Les premiers grands effets de la crise financière de septembre 2008 sur l'économie réelle et le social ne font que commencer. Les plans de licenciements, les faillites des PME et les nombreuses restructurations (y compris les délocalisations) annoncées pour la fin 2009 et 2010 indiquent clairement que le capitalisme financier n'a changé ni de nature, ni de méthode. Pour redémarrer la croissance, l'emploi et les filets sociaux, les Etats ont besoin des banques. Or, les banques n'ont d'autre moyen pour augmenter leurs capitaux que de jouer sur les taux d'intérêt, le jeu boursier et la spéculation financière afin de dégager des marges de bénéfices par lesquelles elles financeront (fiscalité) les Etats.

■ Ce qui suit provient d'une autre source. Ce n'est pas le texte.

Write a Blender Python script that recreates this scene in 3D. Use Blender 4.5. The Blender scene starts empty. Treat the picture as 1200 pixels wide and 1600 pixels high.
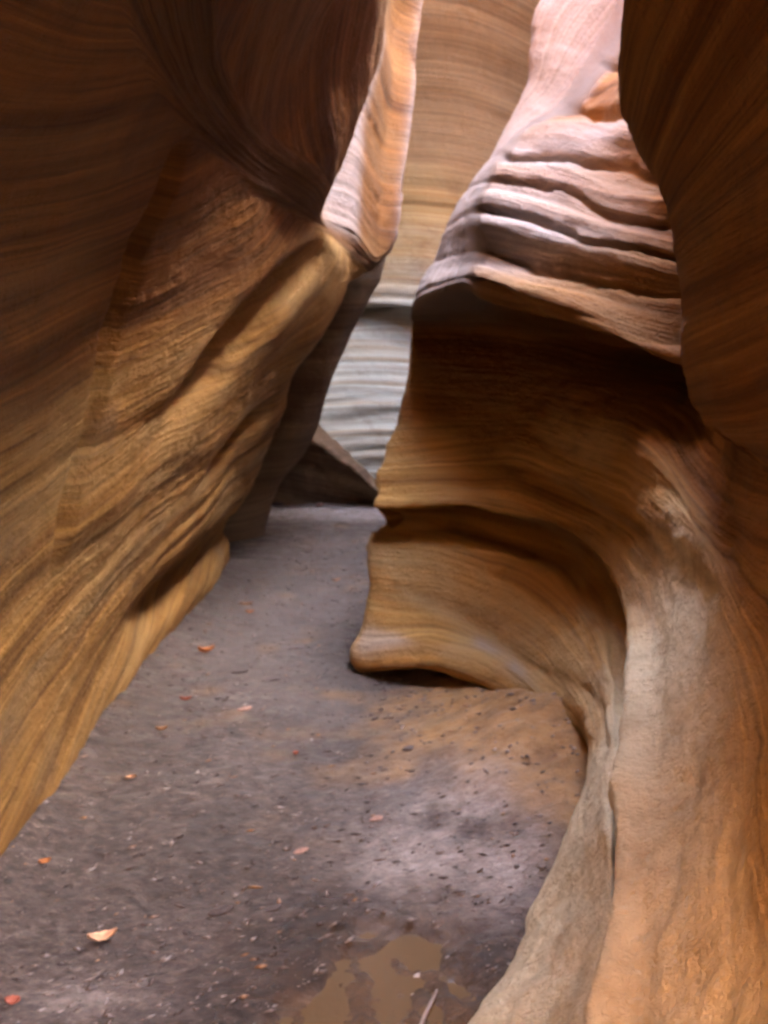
import bpy, math, random
import numpy as np
from mathutils import Vector

# ------------------------------------------------------------------ camera, sky, sun, exposure
scene = bpy.context.scene
CAM_Z = 1.5
PITCH = math.radians(10.0)
F_PX = 1400.0                      # focal length in photograph pixels (1200 x 1600)
cam_data = bpy.data.cameras.new('camera')
cam = bpy.data.objects.new('camera', cam_data)
scene.collection.objects.link(cam)
cam.location = (0, 0, CAM_Z)
cam.rotation_euler = (math.radians(90) - PITCH, 0, 0)
cam_data.sensor_fit = 'HORIZONTAL'
cam_data.sensor_width = 36.0
cam_data.lens = 36.0 * F_PX / 1200.0
cam_data.clip_start = 0.02
cam_data.clip_end = 500
cam_data.dof.use_dof = True        # the photograph missed its focus: the lens is set too near
cam_data.dof.focus_distance = 0.55
cam_data.dof.aperture_fstop = 18.0
scene.camera = cam
scene.render.resolution_x, scene.render.resolution_y = 768, 1024

SUN_ELEV, SUN_AZ = math.radians(44), math.radians(80)     # azimuth from +Y towards +X
world = bpy.data.worlds.new('World')
scene.world = world
world.use_nodes = True
wn = world.node_tree
sky = wn.nodes.new('ShaderNodeTexSky')
sky.sky_type = 'NISHITA'
sky.sun_disc = False
sky.sun_elevation = SUN_ELEV
sky.sun_rotation = SUN_AZ
sky.ozone_density = 0.3
sky.dust_density = 4.0
sky.air_density = 0.8
bg = wn.nodes['Background']
bg.inputs['Strength'].default_value = 0.15
wn.links.new(sky.outputs['Color'], bg.inputs['Color'])
sd = bpy.data.lights.new('sun', 'SUN')
sd.energy = 2.5
sd.angle = math.radians(0.5)
sd.color = (1.0, 0.95, 0.87)
sun = bpy.data.objects.new('sun', sd)
scene.collection.objects.link(sun)
d = Vector((math.sin(SUN_AZ) * math.cos(SUN_ELEV), math.cos(SUN_AZ) * math.cos(SUN_ELEV), math.sin(SUN_ELEV)))
sun.rotation_euler = d.to_track_quat('Z', 'Y').to_euler()

scene.view_settings.view_transform = 'Standard'
scene.view_settings.look = 'None'
scene.view_settings.gamma = 1.0
scene.view_settings.use_curve_mapping = False
scene.view_settings.exposure = 6.8
scene.cycles.max_bounces = 10
scene.cycles.diffuse_bounces = 2
scene.cycles.glossy_bounces = 3
scene.cycles.use_denoising = True
scene.cycles.sample_clamp_indirect = 6.0

random.seed(7)
rng = np.random.default_rng(11)
CP, SP = math.cos(PITCH), math.sin(PITCH)

# ------------------------------------------------------------------ measuring the place
def ray(u, v):
    a, b = (u - 600.0) / F_PX, (800.0 - v) / F_PX
    return a, CP + b * SP, -SP + b * CP
def PY(u, v, y):                   # the world point seen at (u, v) whose distance along the canyon is y
    a, b, c = ray(u, v); t = y / b
    return (a * t, y, CAM_Z + c * t)
def PZ(u, v, z):                   # the world point seen at (u, v) whose height is z
    a, b, c = ray(u, v); t = (z - CAM_Z) / c
    return (a * t, b * t, z)

# ------------------------------------------------------------------ numpy noise
def _hash(ix, iy, iz):
    h = (ix * 374761393 + iy * 668265263 + iz * 2147483647 + 1013904223) & 0xffffffff
    h = ((h ^ (h >> 13)) * 1274126177) & 0xffffffff
    h = (h ^ (h >> 16)) & 0xffffffff
    return h / 4294967295.0 * 2 - 1
def noise(x, y, z):
    x, y, z = np.broadcast_arrays(x, y, z)
    fx, fy, fz = np.floor(x), np.floor(y), np.floor(z)
    ix, iy, iz = fx.astype(np.int64), fy.astype(np.int64), fz.astype(np.int64)
    tx, ty, tz = x - fx, y - fy, z - fz
    tx, ty, tz = [t * t * t * (t * (t * 6 - 15) + 10) for t in (tx, ty, tz)]
    def L(a, b, t): return a + (b - a) * t
    return L(L(L(_hash(ix, iy, iz), _hash(ix + 1, iy, iz), tx), L(_hash(ix, iy + 1, iz), _hash(ix + 1, iy + 1, iz), tx), ty),
             L(L(_hash(ix, iy, iz + 1), _hash(ix + 1, iy, iz + 1), tx), L(_hash(ix, iy + 1, iz + 1), _hash(ix + 1, iy + 1, iz + 1), tx), ty), tz)
def fbm(x, y, z, n=4, g=0.5):
    r, a, f, s = 0, 1.0, 1.0, 0
    for k in range(n):
        r = r + a * noise(x * f + 17.3 * k, y * f - 9.1 * k, z * f + 4.7 * k); s += a; a *= g; f *= 2.03
    return r / s
def smooth(a, b, x):
    t = np.clip((x - a) / (b - a), 0, 1); return t * t * (3 - 2 * t)

# ------------------------------------------------------------------ surfaces from contour lines
def cr(P, k):
    """Catmull-Rom along axis 0; k subdivisions for each span (an int or a list)."""
    n = P.shape[0]
    ks = [k] * (n - 1) if isinstance(k, int) else k
    E = np.concatenate([2 * P[:1] - P[1:2], P, 2 * P[-1:] - P[-2:-1]])
    out = []
    for i in range(n - 1):
        p0, p1, p2, p3 = E[i], E[i + 1], E[i + 2], E[i + 3]
        # limit the tangents so that short spans next to long ones do not overshoot
        L = np.linalg.norm(p2 - p1, axis=-1, keepdims=True)[..., :]
        m1, m2 = (p2 - p0) / 2, (p3 - p1) / 2
        for_m = lambda m: m * np.minimum(1, 1.6 * L / (np.linalg.norm(m, axis=-1, keepdims=True) + 1e-9))
        m1, m2 = for_m(m1), for_m(m2)
        t = (np.arange(ks[i]) / ks[i]).reshape((-1,) + (1,) * (P.ndim - 1))
        out.append((2*t**3 - 3*t**2 + 1) * p1 + (t**3 - 2*t**2 + t) * m1 + (-2*t**3 + 3*t**2) * p2 + (t**3 - t**2) * m2)
    out.append(P[-1:])
    return np.concatenate(out)
def surface(ctrl, kr, kc):
    A = cr(np.array(ctrl, float), kr)
    return np.swapaxes(cr(np.swapaxes(A, 0, 1), kc), 0, 1)
def lin(vals, k):
    ks = [k] * (len(vals) - 1) if isinstance(k, int) else k
    out = []
    for i in range(len(vals) - 1):
        out += [vals[i] + (vals[i + 1] - vals[i]) * j / ks[i] for j in range(ks[i])]
    return np.array(out + [vals[-1]])
def normals(P):
    du, dv = np.gradient(P, axis=1), np.gradient(P, axis=0)
    n = np.cross(du, dv); n /= np.linalg.norm(n, axis=-1, keepdims=True) + 1e-9
    return n
def mesh_grid(name, P, mat, attrs=None):
    R, C = P.shape[:2]
    me = bpy.data.meshes.new(name)
    me.vertices.add(R * C)
    me.vertices.foreach_set('co', P.astype(np.float32).reshape(-1))
    i = (np.arange(R - 1)[:, None] * C + np.arange(C - 1)[None, :]).reshape(-1)
    q = np.stack([i, i + 1, i + C + 1, i + C], 1)
    me.loops.add(q.size); me.loops.foreach_set('vertex_index', q.reshape(-1).astype(np.int32))
    me.polygons.add(len(q)); me.polygons.foreach_set('loop_start', (np.arange(len(q)) * 4).astype(np.int32))
    me.polygons.foreach_set('loop_total', np.full(len(q), 4, np.int32))
    me.update(calc_edges=True); me.validate()
    me.polygons.foreach_set('use_smooth', np.ones(len(me.polygons), bool))
    for k, a in (attrs or {}).items():
        at = me.attributes.new(k, 'FLOAT', 'POINT'); at.data.foreach_set('value', a.astype(np.float32).reshape(-1))
    me.materials.append(mat)
    o = bpy.data.objects.new(name, me); scene.collection.objects.link(o)
    return o
def tag(o, label=None, cat=None, group=None, kind=None):
    kind = kind or 'thing'
    if label: o['label'] = label
    if cat: o['category'] = cat
    if group: o['group'] = group
    if kind: o['kind'] = kind
    return o

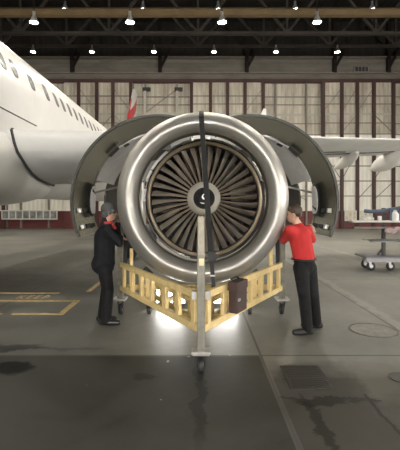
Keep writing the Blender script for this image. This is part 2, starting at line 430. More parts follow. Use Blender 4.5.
def strip_window(idx, xa, xb, ya, yb, n, pane, seed, d=WY-0.25, rows=1):
    k = d/F; X0, X1 = (xa-CX)*k, (xb-CX)*k; Z0, Z1 = CAM_H-(yb-CY)*k, CAM_H-(ya-CY)*k
    r = bpy.data.objects.new('window_%d' % idx, None); COL.objects.link(r); r.location = ((X0+X1)/2, d, Z0); r['kind'] = 'structure'
    f = MB(); t = 0.10
    for zz in [Z0+(Z1-Z0)*j/rows for j in range(rows+1)]: f.box(((X0+X1)/2, d, zz), (X1-X0+t, 0.12, t))
    for j in range(n+1): f.box((X0+(X1-X0)*j/n, d, (Z0+Z1)/2), (t, 0.12, Z1-Z0))
    f.build('window_frame', M_wframe, r)
    for j in range(n):
        for q in range(rows):
            a = X0+(X1-X0)*(j+.5)/n; zc = Z0+(Z1-Z0)*(q+.5)/rows
            MB().box((a, d+0.03, zc), ((X1-X0)/n-t, 0.03, (Z1-Z0)/rows-t)).build('pane', pane, r)
strip_window(1, 2, 57, 210.7, 219, 8, M_pane, 1)
strip_window(2, 345, 356, 211, 220.5, 3, M_pcream, 2, rows=1)
strip_window(3, 360, 372, 211, 220.5, 3, M_pcream, 3, rows=1)

# roof steel
def truss(label, y, zb, zt, bay, th):
    r = thing('roof_truss', (0, y, zb), label, 'roof truss', 'trusses under the hangar roof')
    MB().box((0, y, zb), (63.5, 0.28, th)).build('bottom_chord', M_truss, r)
    MB().box((0, y, zt), (63.5, 0.28, th)).build('top_chord', M_truss, r)
    n = int(30/bay)
    for i in range(-n, n):
        x = i*bay
        b = MB(); b.bar((x, y, zb), (x, y, zt), .16, .16, (0,1,0))
        b.bar((x, y, zb), (x+bay/2, y, zt), .2, .2, (0,1,0)); b.bar((x+bay/2, y, zt), (x+bay, y, zb), .2, .2, (0,1,0))
        b.build('web', M_truss, r)
truss('dark steel roof truss nearer the camera, just behind the ochre beam', 31.5, 15.2, 19.6, 7.0, 0.26)
truss('dark steel roof truss nearest the far door, below the roof deck', 36.5, 16.2, 19.6, 6.0, 0.22)
b = MB().box((0, 25, 13.70), (63.6, 0.25, 0.34)); b.box((0, 25, 13.86), (63.6, 0.4, 0.05)); b.box((0, 25, 13.53), (63.6, 0.4, 0.05))
tag(b.build('crane_beam', M_beam), 'long ochre crane beam running across the hangar under the roof', 'beam')
for (p, lab) in ((72, 'dark knee brace on the far wall above the airliner roof'), (160, 'dark knee brace on the far wall above the pale gantry'), (247, 'dark knee brace on the far wall, right of the strap line'), (335, 'dark knee brace on the far wall above the right wing'), (389, 'dark knee brace on the far wall at the right edge')):
    X = wx(p); r = thing('knee_brace', (X, WY+.2, 14.9), lab, 'brace', 'knee braces on the far wall')
    MB().box((X, WY+0.1, 17.3), (0.35, 0.35, 5.0)).build('wall_post', M_roof, r)
    MB().bar((X, WY, 15.2), (X+1.6, WY-.1, 18.2), 0.22, 0.22).build('strut', M_roof, r)
    MB().bar((X, WY, 17.0), (X-2.2, WY-.1, 19.4), 0.22, 0.22).build('strut', M_roof, r)
X = wx(362)
r = thing('wall_vent', (X, WY, wz(69)), 'small dark slatted vent box high on the far wall at right', 'vent')
MB().box((X, WY+.2, wz(69)), (1.4, .2, .55)).build('vent_housing', M_pale, r)
b = MB()
for i in range(4): b.box((X-.5+i*.33, WY+.06, wz(69)), (.22, .1, .42))
b.build('louvre', M_black, r)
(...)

Ainsi, les économies européennes et américaine sont coincées dans ce cercle vicieux, essence même du fonctionnement du capitalisme financier. Et ce n'est pas sans raison que des observateurs politiques parlent de «crise idéologique» du système capitaliste mondial. Vous aurez remarqué, par exemple, que depuis l'apparition de la crise, les débats au sein de l'Organisation mondiale du commerce (OMC) se sont tus. Les dirigeants européens iront à Pittsburgh sans grandes illusions. La crise est partie des USA, et eux seuls peuvent décider de la freiner ou de l'atténuer. Ce qui est une autre histoire.